Gorbachev, who is also running in the election, says Yeltsin is "too weak" to fight and that "he will accept the result, whatever it is, if only to secure his place in history." Gorbachev is less worried about Zyuganov than about those around him: "If Russia's Communists had evolved as their Central and East European colleagues have, if they were really social democrats, then there would be no reason to worry about Zyuganov's coming to power," says Gorbachev. "But Russia's Communists want a strict Stalinism. If Zyuganov resists them, he could be pushed aside just as I was."

Russia today is a postcommunist, not a democratic society--and that is partly Yeltsin's fault. He is the only politician of sufficient stature in the post-Soviet period who could have created an "anticommunist" party committed to reform. Instead he chose a politics of charisma, believing his populist appeal would be more effective in ensuring support for reform than would the enlistment of local activists to promote his views. By allowing reform to become identified with one powerful personality--his own--Yeltsin failed to create a constituency for change that could survive if he became unpopular. And now that he has become deeply unpopular, the cause of democracy and reform has suffered accordingly.

Over the years, as he has become more and more dictatorial, the notion of Yeltsin as embodying democracy has receded, and now no one can say for sure which policies he would actually pursue in a second term. Yegor Gaidar, the former Prime Minister who lost his job in Yeltsin's purge of Western-leaning officials, is only one who says he is "not persuaded that the President will promote liberal reform" if he is returned to office. Indeed, Alexander Solzhenitsyn's gloomy observation of two years ago seems even more apt: "The system that governs us is a combination of the old nomenklatura, the sharks of finance, false democrats and the kgb. I cannot call this democracy...and we do not know in which direction it will develop."

Yet it is surely true that with Yeltsin, the space for democracy and market reform that is growing fitfully almost everywhere in Russia will have a better chance of succeeding peacefully and more quickly than if Zyuganov takes power. For besides his economic changes, Yeltsin's true legacy thus far has been his acquiescence in the decentralization of power. "It has shifted dramatically downward from the Kremlin and outward from Moscow," says Strobe Talbott. The result is that Russia is fast becoming a pluralistic nation, but it has yet to make the transition to a civil society.

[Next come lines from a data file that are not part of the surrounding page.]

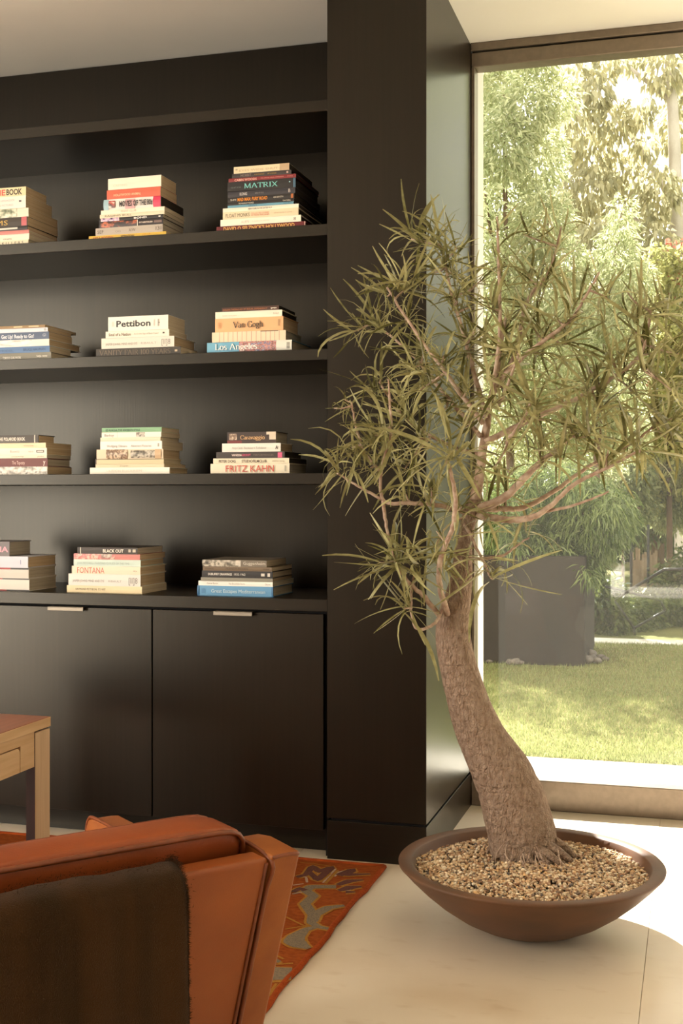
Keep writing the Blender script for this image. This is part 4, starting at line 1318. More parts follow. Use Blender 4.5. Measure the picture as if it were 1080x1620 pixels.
# measured (row, left, right) outline of the trunk
OUT = [(1362, 772, 884), (1353, 772, 880), (1335, 770, 879), (1310, 767, 877), (1285, 762, 870), (1260, 757, 862), (1235, 750, 851), (1210, 742, 837), (1185, 732, 818), (1160, 722, 800), (1135, 714, 787), (1110, 708, 775), (1085, 702, 766), (1060, 697, 757),
       (1035, 692, 750), (1010, 689, 745), (985, 690, 744), (960, 696, 744), (935, 706, 746), (910, 713, 747), (885, 717, 747), (860, 722, 747), (835, 727, 750), (812, 732, 757), (790, 738, 762)]
pts, rads = [], []
for v, l, r in OUT:
    c = tp((l + r) / 2, v)
    e = tp(r, v)
    pts.append(c)
    rads.append((e - c).length * 0.985)
# keep slices level-ish near the base, then follow the axis
verts, faces = [], []
NS = 40
fine_p = catmull(pts, 4)
fine_r = np.interp(np.linspace(0, len(rads) - 1, len(fine_p)), range(len(rads)), rads)
for i, p in enumerate(fine_p):
    t = (fine_p[min(i + 1, len(fine_p) - 1)] - fine_p[max(i - 1, 0)]).normalized()
    t = t.lerp(UV, 0.55).normalized()
    a = Vector((1, 0, 0)) - t * t.x
    a.normalize()
    b = t.cross(a)
    for k in range(NS):
        th = 2 * math.pi * k / NS
        h = p.z
        fl_ = 1 + 0.02 * math.sin(3 * th + 2 + h * 3) + 0.014 * math.sin(5 * th + h * 9)
        fl_ += max(0, 0.10 - h) * (0.9 * max(0, math.cos(3 * th - 0.4)) ** 2 - 0.25)            # root flare
        for hc in (0.205, 0.222, 0.36, 0.50):                                                     # shallow creases round the trunk
            fl_ -= 0.032 * math.exp(-((h - hc - 0.02 * math.cos(th)) / 0.0045) ** 2) * (1 if hc < .3 else .4)
        fl_ += random.uniform(-.004, .004)
        verts.append(p + (a * math.cos(th) + b * math.sin(th)) * fine_r[i] * fl_)
for i in range(len(fine_p) - 1):
    for k in range(NS):
        k2 = (k + 1) % NS
        faces.append((i * NS + k, i * NS + k2, (i + 1) * NS + k2, (i + 1) * NS + k))
faces.append(tuple((len(fine_p) - 1) * NS + k for k in range(NS)))
raw('trunk', verts, faces, M['bark'], tree, True)

# surface roots at its foot
for (u0, v0, u1, v1, r0, r1, dy) in ((860, 1338, 905, 1352, .022, .008, -.06), (850, 1346, 886, 1358, .020, .009, -.10), (875, 1330, 910, 1338, .016, .006, .0), (800, 1352, 776, 1360, .012, .004, -.11),
                                     (825, 1352, 845, 1362, .012, .004, -.13), (840, 1350, 870, 1360, .013, .005, -.11), (778, 1340, 770, 1352, .010, .004, -.04)):
    p0, p1 = tp(u0, v0, dy * .6), tp(u1, v1, dy)
    p1.z = gravel_z(TO.x + p1.x - BC.x, TO.y + p1.y - BC.y) + 0.004 - 0.165
    mid = p0.lerp(p1, .5) + UV * .006
    c = catmull([p0, mid, p1], 4)
    tube('root', c, list(np.linspace(r0, r1, len(c))), M['bark'], tree, 8)
for k in range(16):
    a = random.uniform(-2.6, -0.2)
    p0 = Vector((0.03 + .085 * math.cos(a), -.085 + 0.085 * math.sin(a) * .5, .03 + random.uniform(0, .05)))
    p1 = p0 + Vector((random.uniform(-.03, .05), random.uniform(-.06, -.01), -p0.z + .013))
    c = catmull([p0, p0.lerp(p1, .5) + Vector((random.uniform(-.01, .01), -.008, random.uniform(-.004, .012))), p1], 4)
    tube('rootlet', c, list(np.linspace(.0016, .0007, len(c))), M['twig'], tree, 5)

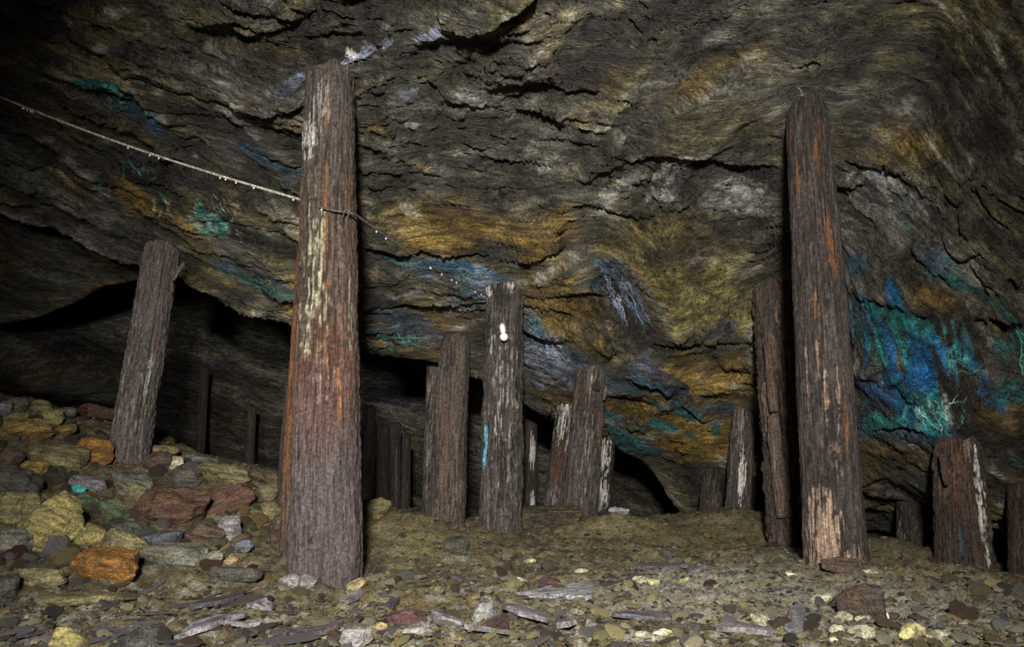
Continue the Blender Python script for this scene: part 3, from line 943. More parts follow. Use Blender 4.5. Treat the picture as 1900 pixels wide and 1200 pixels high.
# every mineral is banded by the foliation
band = np.clip(0.3 * L2 + 0.5 * L1 + 0.6 * Lf, -2.2, 2.2)
col = col * np.exp(0.4 * band - 0.08)[..., None]
for pts, c_, w_ in [([(1105, 478), (1128, 515), (1140, 545), (1152, 562), (1160, 590), (1166, 612)], VIOLET * 2.2, 1.3), ([(1140, 505), (1160, 535), (1176, 558), (1180, 580), (1192, 600), (1197, 628)], VIOLET * 2.0, 1.2),
                   ([(1125, 500), (1140, 530), (1138, 555), (1155, 580)], VIOLET * 1.8, 1.0), ([(1012, 612), (1020, 630), (1019, 645), (1028, 652), (1042, 663)], WHITE, 1.3), ([(1019, 645), (1010, 655), (1014, 664)], WHITE, 1.1), ([(975, 600), (1000, 625), (1019, 640)], VIOLET * 1.8, 1.2),
                   ([(1703, 732), (1697, 745), (1706, 765), (1722, 780), (1738, 800)], WHITE * 0.9, 1.5), ([(1735, 738), (1741, 752), (1734, 768), (1744, 790), (1748, 806)], WHITE, 1.6), ([(1778, 735), (1764, 745), (1748, 758), (1740, 775)], WHITE, 1.4), ([(1790, 740), (1775, 748), (1764, 745)], CYAN, 1.3),
                   ([(1720, 735), (1733, 750), (1730, 765)], CYAN, 1.3), ([(1760, 690), (1800, 690), (1840, 693)], CYAN, 1.0), ([(1886, 612), (1898, 640), (1893, 675), (1902, 705), (1915, 730)], CYAN, 1.6), ([(1880, 600), (1905, 630), (1912, 670)], CYAN, 1.3),
                   ([(735, 612), (742, 625), (765, 635), (790, 648)], CYAN, 1.3), ([(668, 630), (690, 642), (700, 655)], CYAN, 1.2), ([(1128, 705), (1132, 730), (1150, 745), (1160, 752)], CREAM, 1.1), ([(240, 298), (248, 312), (262, 322), (266, 335)], CYAN, 1.2), ([(150, 138), (165, 145), (178, 143)], CREAM, 1.4),
                   ([(112, 150), (120, 165), (135, 182), (150, 184)], CREAM * 0.8, 1.0), ([(395, 358), (420, 395), (430, 425), (458, 448)], CREAM * 1.2, 1.8), ([(645, 96), (650, 108), (662, 102)], WHITE, 1.6), ([(655, 98), (652, 115), (645, 122)], WHITE, 1.4), ([(640, 104), (662, 110)], WHITE, 1.2),
                   ([(660, 532), (700, 536), (740, 528), (800, 530), (830, 545)], VIOLET * 1.3, 1.0), ([(1395, 545), (1408, 541), (1420, 543)], WHITE, 1.4), ([(1480, 160), (1488, 170), (1496, 180)], WHITE * .8, 1.6), ([(860, 510), (880, 525), (905, 532)], VIOLET * 1.6, 1.0)]:
    p_ = np.array(pts, float)
    THREADS.append((p_[:, 0], p_[:, 1], np.asarray(c_), w_))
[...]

If, in the short run, only a fool would be optimistic about Russia's course, the eventual outcome seems favorable. As Gorbachev says, "Only the old are truly Communists now. When the young take over, communism will finally die, and democracy will take firm root." So while few deny that a period of repressive score settling would attend a Communist victory, the grass that is already growing through the cracks will continue to do so in any event. It is right to view this election as among the most pivotal in history. The question, though, is no longer whether Russia's future will arrive, but when it will--and, if the Communists re-emerge, exactly how many innocents will have to suffer needlessly until it does.